## What to do
Output the material word for word. Leave each picture out.

________________

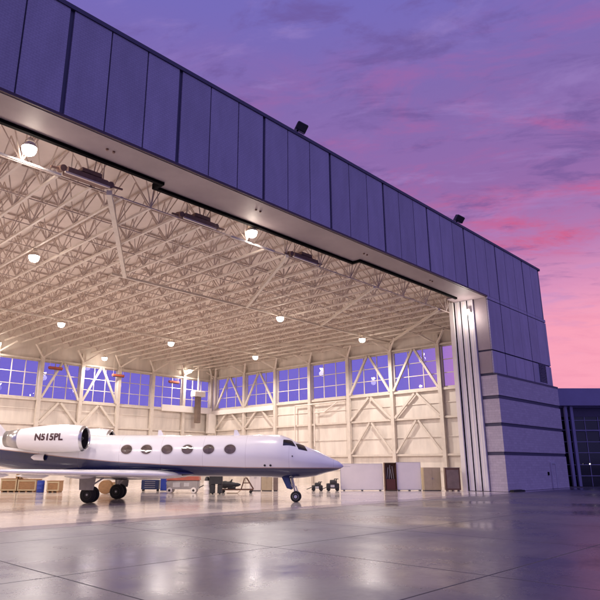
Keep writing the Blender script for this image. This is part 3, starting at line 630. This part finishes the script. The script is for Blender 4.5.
b = MB(); b.box(-.75,-.625,.45,-.2,-.603,.8); b.box(.1,-.625,.5,.5,-.603,.78); b.build('access_panel', M['lgrey'], t)
b = MB(); b.tube((1.2,0,.4),(1.9,0,.75),.035,.035,8); b.tube((1.9,-.2,.75),(1.9,.2,.75),.03,.03,8); b.build('tow_handle', M['dkgrey'], t)
# white drum and black cart
t = thing('white_drum', 'white upright drum left of the black work cart', 'drum', (29.75,36.85,0))
b = MB(); b.lathe((0,0,0),(0,0,1),[(0,.23),(.02,.25),(.3,.25),(.32,.265),(.34,.25),(.64,.25),(.66,.265),(.68,.25),(.93,.25),(.95,.22)],20); b.build('shell', M['white'], t, smooth=True, auto=40)
b = MB(); b.lathe((0,0,.951),(0,0,1),[(0,.2),(.18,.16),(.3,.1)],16); b.build('pump_head', M['dkgrey'], t)
t = thing('work_cart', 'black work cart on two box legs under the fuselage', 'cart', (30.25,36.3,0), RZ)
b = MB(); b.bbox(-.55,-.35,.72,.42,.35,1.42,.04); b.build('cabinet', M['dkgrey'], t)
for xx in (-.3,.24): b = MB(); b.bbox(xx-.16,-.3,.06,xx+.16,.3,.72,.03); b.build('leg', M['dkgrey'], t)
for xx in (-.3,.24): b = MB(); b.tube((xx,-.32,.06),(xx,.32,.06),.06,.06,10); b.build('castor', M['rubber'], t)
b = MB(); b.box(-.62,-.4,1.421,.5,.4,1.45); b.build('top', M['dkgrey'], t)
# engine dolly with A frame
t = thing('engine_dolly', 'low dark dolly with machine parts and a triangular end frame', 'dolly', (32.4,36.45,0), RZ)
b = MB()
for yy in (-.4,.4): b.bar((-1.25,yy,.26),(1.3,yy,.26),.07,.09)
for xx in (-1.2,0,1.2): b.bar((xx,-.4,.25),(xx,.4,.25),.07)
b.build('base_frame', M['brown'], t)
b = MB()
for yy in (-.4,.4): b.bar((.75,yy,1.15),(1.3,yy,.3),.06); b.bar((.6,yy,1.1),(.35,yy,.3),.05); b.bar((.5,yy,.75),(1.0,yy,.75),.05)
b.bar((.7,-.4,1.12),(.7,.4,1.12),.06); b.build('a_frame', M['brown'], t)
b = MB(); b.lathe((-1.2,0,.62),(1,0,0),[(0,.1),(.05,.26),(.3,.3),(.5,.24),(.7,.28),(1.0,.18),(1.3,.14),(1.5,.05)],18); b.bbox(-.7,-.25,.32,-.1,.25,.5,.05); b.tube((-.5,-.1,.8),(-.35,-.2,1.02),.07,.05,8); b.build('machine_part', M['dkgrey'], t, smooth=True, auto=40)
for xx in (-1.05,1.1):
    for yy in (-.44,.44): b = MB(); b.tube((xx,yy-.04,.11),(xx,yy+.04,.11),.11,.11,14); b.build('wheel', M['rubber'], t)
b = MB(); b.tube((-.7,-.7,.03),(.1,-.72,.03),.035,.03,8); b.tube((.1,-.72,.03),(.3,-.4,.2),.03,.03,8); b.build('tow_bar', M['tan'], t)
# tan cabinets
def cabinet(x, y, w, h, label, m='tan', d=.6, name='storage_cabinet', rz=RZ):
    t = thing(name, label, 'cabinet', (x,y,0), rz)
    b = MB(); b.bbox(-w/2,-d/2,.06,w/2,d/2,h,.015); b.build('body', M[m], t)
    for sx in (-1,1):
        b = MB(); x0, x1 = sorted((sx*.008, sx*(w/2-.03))); b.box(x0,-d/2-.02,.1,x1,-d/2-.002,h-.04); dr = b.build('door', M[m], t)
        b = MB(); b.bar((sx*.06,-d/2-.04,h*.48),(sx*.06,-d/2-.04,h*.56),.025); b.build('handle', M['steel_bare'], dr)
    b = MB(); b.box(-w/2+.04,-d/2+.04,0,w/2-.04,d/2-.04,.058); b.build('plinth', M['dkgrey'], t)
    return t
cabinet(36.05,38.2,.98,2.1,'pale tan storage cabinet behind the fuselage, left of the pair','cream')
cabinet(36.72,37.5,.92,2.1,'tan storage cabinet behind the fuselage, right of the pair')
cabinet(37.2,36.95,.4,2.1,'narrow brown cabinet behind the fuselage beside the tan pair','umber')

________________

## Exercise solution
Keep writing the Blender script for this image. This is part 3, starting at line 630. This part finishes the script. The script is for Blender 4.5.
b = MB(); b.box(-.75,-.625,.45,-.2,-.603,.8); b.box(.1,-.625,.5,.5,-.603,.78); b.build('access_panel', M['lgrey'], t)
b = MB(); b.tube((1.2,0,.4),(1.9,0,.75),.035,.035,8); b.tube((1.9,-.2,.75),(1.9,.2,.75),.03,.03,8); b.build('tow_handle', M['dkgrey'], t)
# white drum and black cart
t = thing('white_drum', 'white upright drum left of the black work cart', 'drum', (29.75,36.85,0))
b = MB(); b.lathe((0,0,0),(0,0,1),[(0,.23),(.02,.25),(.3,.25),(.32,.265),(.34,.25),(.64,.25),(.66,.265),(.68,.25),(.93,.25),(.95,.22)],20); b.build('shell', M['white'], t, smooth=True, auto=40)
b = MB(); b.lathe((0,0,.951),(0,0,1),[(0,.2),(.18,.16),(.3,.1)],16); b.build('pump_head', M['dkgrey'], t)
t = thing('work_cart', 'black work cart on two box legs under the fuselage', 'cart', (30.25,36.3,0), RZ)
b = MB(); b.bbox(-.55,-.35,.72,.42,.35,1.42,.04); b.build('cabinet', M['dkgrey'], t)
for xx in (-.3,.24): b = MB(); b.bbox(xx-.16,-.3,.06,xx+.16,.3,.72,.03); b.build('leg', M['dkgrey'], t)
for xx in (-.3,.24): b = MB(); b.tube((xx,-.32,.06),(xx,.32,.06),.06,.06,10); b.build('castor', M['rubber'], t)
b = MB(); b.box(-.62,-.4,1.421,.5,.4,1.45); b.build('top', M['dkgrey'], t)
# engine dolly with A frame
t = thing('engine_dolly', 'low dark dolly with machine parts and a triangular end frame', 'dolly', (32.4,36.45,0), RZ)
b = MB()
for yy in (-.4,.4): b.bar((-1.25,yy,.26),(1.3,yy,.26),.07,.09)
for xx in (-1.2,0,1.2): b.bar((xx,-.4,.25),(xx,.4,.25),.07)
b.build('base_frame', M['brown'], t)
b = MB()
for yy in (-.4,.4): b.bar((.75,yy,1.15),(1.3,yy,.3),.06); b.bar((.6,yy,1.1),(.35,yy,.3),.05); b.bar((.5,yy,.75),(1.0,yy,.75),.05)
b.bar((.7,-.4,1.12),(.7,.4,1.12),.06); b.build('a_frame', M['brown'], t)
b = MB(); b.lathe((-1.2,0,.62),(1,0,0),[(0,.1),(.05,.26),(.3,.3),(.5,.24),(.7,.28),(1.0,.18),(1.3,.14),(1.5,.05)],18); b.bbox(-.7,-.25,.32,-.1,.25,.5,.05); b.tube((-.5,-.1,.8),(-.35,-.2,1.02),.07,.05,8); b.build('machine_part', M['dkgrey'], t, smooth=True, auto=40)
for xx in (-1.05,1.1):
    for yy in (-.44,.44): b = MB(); b.tube((xx,yy-.04,.11),(xx,yy+.04,.11),.11,.11,14); b.build('wheel', M['rubber'], t)
b = MB(); b.tube((-.7,-.7,.03),(.1,-.72,.03),.035,.03,8); b.tube((.1,-.72,.03),(.3,-.4,.2),.03,.03,8); b.build('tow_bar', M['tan'], t)
# tan cabinets
def cabinet(x, y, w, h, label, m='tan', d=.6, name='storage_cabinet', rz=RZ):
    t = thing(name, label, 'cabinet', (x,y,0), rz)
    b = MB(); b.bbox(-w/2,-d/2,.06,w/2,d/2,h,.015); b.build('body', M[m], t)
    for sx in (-1,1):
        b = MB(); x0, x1 = sorted((sx*.008, sx*(w/2-.03))); b.box(x0,-d/2-.02,.1,x1,-d/2-.002,h-.04); dr = b.build('door', M[m], t)
        b = MB(); b.bar((sx*.06,-d/2-.04,h*.48),(sx*.06,-d/2-.04,h*.56),.025); b.build('handle', M['steel_bare'], dr)
    b = MB(); b.box(-w/2+.04,-d/2+.04,0,w/2-.04,d/2-.04,.058); b.build('plinth', M['dkgrey'], t)
    return t
cabinet(36.05,38.2,.98,2.1,'pale tan storage cabinet behind the fuselage, left of the pair','cream')
cabinet(36.72,37.5,.92,2.1,'tan storage cabinet behind the fuselage, right of the pair')
cabinet(37.2,36.95,.4,2.1,'narrow brown cabinet behind the fuselage beside the tan pair','umber')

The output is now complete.